Hi D'Arcy, aren't you a little off topic, maybe you should practice what you preach old sun, I call you sun that because you seem to feel that the world revolves around you.

I was going to point out that your sarcasum was the lowest form of wit but on reflection it probably is appropriate for the lowest form of life.
For your information o venerable sage from the Emerald Isle, I own two houses niether of which are councils flats and niether the houses or flats have basements. As for my credability Nolan and Blankenship were quite happy to make a joint deal based on MY THEORIES sir, you should know you were shown our confidential proposal by David Tobias, it was drawn up by Oak Island writer Lionel Fanthorpe who declared in it that I far and away the best researcher on Oak Island - ever.
In addidtion to that verification I have a confidential document signed by Dan Blankenship to work on MY project based on My theories, it rather shoots down your smear tactics right.
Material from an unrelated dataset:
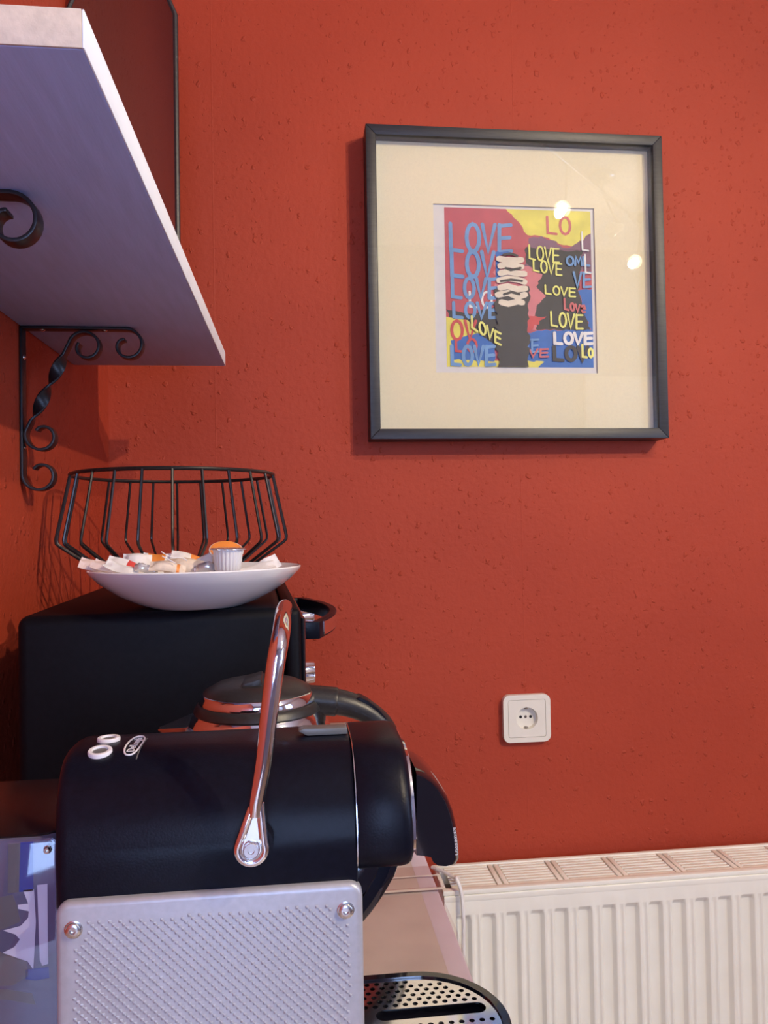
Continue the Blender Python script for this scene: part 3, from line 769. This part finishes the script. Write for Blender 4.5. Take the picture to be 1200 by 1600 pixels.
# tag strings of the tea bags
b = MB()
b.tube(smooth_path([at(252, 862, .80), at(262, 868, .80), at(272, 871, .80), at(285, 872, .803), at(292, 876, .803)], 5), .0006, 6)
b.tube(smooth_path([at(253, 869, .798), at(263, 874, .798), at(274, 880, .799)], 5), .0006, 6)
tag(b.build('tea_bag_string', pw), 'loose white string curling up over the cream tea bags', 'string')
def creamer(c, tilt, label, lidm, seedv):
    t = thing('creamer_cup', label, 'creamer cup', c)
    t.rotation_euler = tilt
    c = Vector(c); n = 88; rings = []
    for r, z in ((.0126, 0), (.0134, .0008), (.0152, .020), (.0158, .0212)):
        rings.append([(c.x+math.cos(2*PI*j/n)*r*(1-.05*(j % 4 == 0)), c.y+math.sin(2*PI*j/n)*r*(1-.05*(j % 4 == 0)), c.z+z) for j in range(n)])
    MB().loft(rings).build('cup', M['creamer'], t)
    lid = [(c.x+x, c.y+y) for x, y in circle(0, 0, .0182, 30)]
    lid[20] = (c.x-.008, c.y-.0195)
    b = MB().prism(lid, c.z+.0213, c.z+.0222, 'z')
    b.build('rim_flange', M['foil'] if lidm != 'orange' else M['creamer'], t, bevel=.0002)
    rr_ = random.Random(seedv)
    b = MB(); n2 = 20
    for rad, zz in ((.0172, .0222),):
        pts = [(c.x+x, c.y+y, c.z+zz+.0003+rr_.uniform(0, .0006)) for x, y in circle(0, 0, rad, n2)]
        b.add(pts+[(c.x, c.y, c.z+zz+.0012)], [(i, (i+1) % n2, n2) for i in range(n2)])
    lm = M['orange'] if lidm == 'orange' else M['foil']
    b.build('lid', lm, t)
    if lidm == 'orange':
        me = text_mesh('STEN', .0062, .0001)
        MB().mesh(me, Matrix.Translation(c+Vector((-.002, -.0095, .0236)))).build('lid_print', M['white_print'], t, smooth=False)
    return t
q = P(356, 888, .805)
creamer((q.x, q.y, q.z-.002), (rd_(1), rd_(1), 0), 'ribbed white creamer cup with foil lid standing upright in the plate', 'foil', 1)
q = P(352, 880, .846)
creamer((q.x, q.y, q.z-.0045), (rd_(32), rd_(4), .1), 'creamer cup with orange lid tilted behind the upright foil lidded cup', 'orange', 2)

# ------------------------------------------------------------------ kettle
KX, KY = -.0352, .655
kt = thing('electric_kettle', 'stainless steel kettle with black lid and curved black handle behind the coffee machine', 'kettle', (KX, KY, ZT))
MB().lathe([(.001, ZT+.001), (.078, ZT+.001), (.080, ZT+.006), (.079, ZT+.016), (.074, ZT+.020), (.001, ZT+.020)], (KX, KY, 0), 48).build('power_base', M['kettle_black'], kt)
zk = lambda r: H+r
MB().lathe([(.001, ZT+.0202), (.076, ZT+.0202), (.0785, ZT+.026), (.0775, zk(-.27)), (.071, zk(-.20)), (.062, zk(-.170)), (.0545, zk(-.1530)), (.0520, zk(-.1500)), (.001, zk(-.1500))], (KX, KY, 0), 56).build('body', M['chrome'], kt)
MB().lathe([(.001, zk(-.1499)), (.0525, zk(-.1499)), (.0533, zk(-.1488)), (.0520, zk(-.1455)), (.0502, zk(-.1430)), (.0485, zk(-.1422)), (.001, zk(-.1422))], (KX, KY, 0), 56).build('collar', M['kettle_black'], kt)
MB().lathe([(.001, zk(-.1421)), (.0486, zk(-.1421)), (.0488, zk(-.1412)), (.0464, zk(-.1350)), (.0455, zk(-.1344)), (.001, zk(-.1344))], (KX, KY, 0), 56).build('chrome_ring', M['chrome'], kt)
lid = MB().lathe([(.001, zk(-.1343)), (.0453, zk(-.1343)), (.0440, zk(-.1325)), (.034, zk(-.1272)), (.020, zk(-.1240)), (.001, zk(-.1230))], (KX, KY, 0), 48).build('lid', M['kettle_black'], kt)
kp = [P(*q, KY-.020) for q in ((377, 1068), (384, 1065), (396, 1062), (408, 1058), (410, 1070), (405, 1088), (398, 1098), (388, 1099), (383, 1094), (386, 1083), (385, 1075), (378, 1076))]
MB().prism([(p.x, p.z) for p in kp], KY-.026, KY+.012, 'y').build('lid_knob', M['kettle_black'], lid, bevel=.0015)
# spout
b = MB(); rings = []
for t in range(6):
    s = t/5; xx = KX-.056-s*.026; wz = .024*(1-s)+.003; zt0 = zk(-.1560-.006*s); dp = .030*(1-s)+.003
    rings.append([(xx, KY-wz, zt0), (xx, KY-wz*.6, zt0-dp*.7), (xx, KY, zt0-dp), (xx, KY+wz*.6, zt0-dp*.7), (xx, KY+wz, zt0), (xx, KY, zt0-.004*(1-s)-.001)])
b.loft(rings).build('spout', M['steel'], kt, bevel=.0006)
hp = [P(470, 1092, KY), P(500, 1094, KY), P(530, 1097, KY), P(556, 1104, KY), P(580, 1116, KY), P(600, 1136, KY), P(612, 1165, KY), P(615, 1210, KY), P(607, 1265, KY), P(585, 1310, KY), P(545, 1330, KY)]
sp = smooth_path(hp, 5)
MB().tube(sp, lerp_list([.0110, .0110, .0108, .0102, .0095, .0092, .0090, .0090, .0090, .0090, .0085], len(sp)), 16, flat=1.25).build('handle', M['kettle_black'], kt)
hp = [P(472, 1092, KY), P(500, 1094, KY), P(526, 1096.5, KY)]
sp = smooth_path(hp, 4)
MB().tube(sp, [.0121]*len(sp), 16, flat=1.22).build('handle_collar', M['kettle_black'], kt, bevel=.0008)
sw = [P(*q, KY) for q in ((553, 1089), (562, 1086), (574, 1092), (590, 1104), (602, 1118), (604, 1126), (597, 1124), (580, 1108), (562, 1098))]
MB().prism([(p.x, p.z) for p in sw], KY-.009, KY+.009, 'y').build('switch', M['black_plastic'], kt, bevel=.001)

# ------------------------------------------------------------------ coffee machine
YC, HW = .441, .0555
y0c, y1c = YC-HW, YC+HW
cm = thing('coffee_machine', 'black and silver capsule coffee machine seen from its side on the worktop', 'coffee machine', (0, YC, ZT))
def section(zb, zt, rt, rbm, sh=0.0, n=8):
    """cross-section in Y, Z with big rounded shoulders"""
    out = []
    for yc, zc, r, a0 in ((y1c-sh-rt, zt-rt, rt, 0), (y0c+sh+rt, zt-rt, rt, 90), (y0c+sh+rbm, zb+rbm, rbm, 180), (y1c-sh-rbm, zb+rbm, rbm, 270)):
        for i in range(n+1):
            a = rd_(a0+90*i/n); out.append((yc+r*math.cos(a), zc+r*math.sin(a)))
    return out
def extr(b, secs, dome=.008):
    b.loft([[(x-(dome*(1-((a-YC)/HW)**2) if x < -.1 else 0), a, c) for a, c in s] for x, s in secs]); return b
ztop = H-.1155
secs = []
for x, sh in ((-.1175, .0040), (-.1171, .0024), (-.1162, .0010), (-.1145, .0002), (-.1120, 0), (.0262, 0), (.0268, .0005), (.0270, .0012)):
    secs.append((x, section(H-.186+sh*.3, ztop-sh, .046-sh*.3, .010, sh)))
extr(MB(), secs).build('upper_shell', M['black_plastic'], cm)
secs = []
for x, sh in ((.0273, .0012), (.0276, .0004), (.0284, 0), (.0500, .0), (.0535, .0006), (.0552, .0018), (.0560, .0034)):
    secs.append((x, section(H-.1735+sh*.8, ztop-sh, .040, .012, sh)))
extr(MB(), secs).build('brew_head', M['black_plastic'], cm)
secs = []
for x, sh in ((.0561, .0042), (.0574, .0044), (.0580, .0056), (.0574, .0068), (.0561, .0070)):
    secs.append((x, section(H-.1735+sh*1.0, ztop-sh, .038, .011, sh)))
tag(extr(MB(), secs).build('front_ring', M['chrome'], cm), 'thin shiny ring around the front of the brew head')
secs = [(.02695, section(H-.1738, ztop+.0003, .042, .012, -.0003)), (.02745, section(H-.1738, ztop+.0003, .042, .012, -.0003))]
tag(extr(MB(), secs).build('seam_ring', M['steel'], cm), 'thin bright seam between shell and brew head')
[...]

If you have any doubts on that "Letter of Agreement" please feel free to ask Danny Hennigar, he has seen it, clearly the only Dullard here is you mate and I have only just begun.
Hey folks, picture a dark and dusty attic and an evil little Leprechaun muttering to himself at a dest full of books and piles of paper, by the light of the flickering candle stuck in an empty bottle of Guiness, he cackles and says, I can use this guys stuff in MY book, all I got to do is change the wording, eh eh eh - just coincidece- who is to say otherwise. eh eh eh. Now let's see, Dan got out of the bath sat on a stool and got a splinter in his butt today,

I've got it- Dedicated Treasure Hunter injured in pursuit of answers to the Oak Island mystery, I should get about two chapters out of that"
"I think I'll write a fawning letter to David Snobias, I may get some tibs bits". Just then a black bird hops across the table with a feather in it's beak, no "Rick" the Raven that's the poison quill pen". He carefully thumbed through the worn pages of How to con friends and besmirch people. He then opened, The Idiots Guide to Ingratiating yourself with syle." by Ureia Heep.
He suddendly looked up, "Hey look at the time" he said observeing his horizontally placed hour glass, "It's half past something - gotta dash." He quickly pinned his nice new badge (which said "I love the Money Pit") onto his dear little green hat and said to his feathered friend, "I promised my boreguide confederate Crank that I would help with the EXPLOIT Oak Island Day stuff by giving my expert advise on things appertaining to Oak Island.

"That's a bigger crock than I keep my gold in, eh eh eh."
"Never, - in the history of Oak Island's literary giants has anyone so little, contributed so little, and achieved so little - as you mate.
Please feel free to discribe me as a Dullard, compared to what I think of you that's a compliment.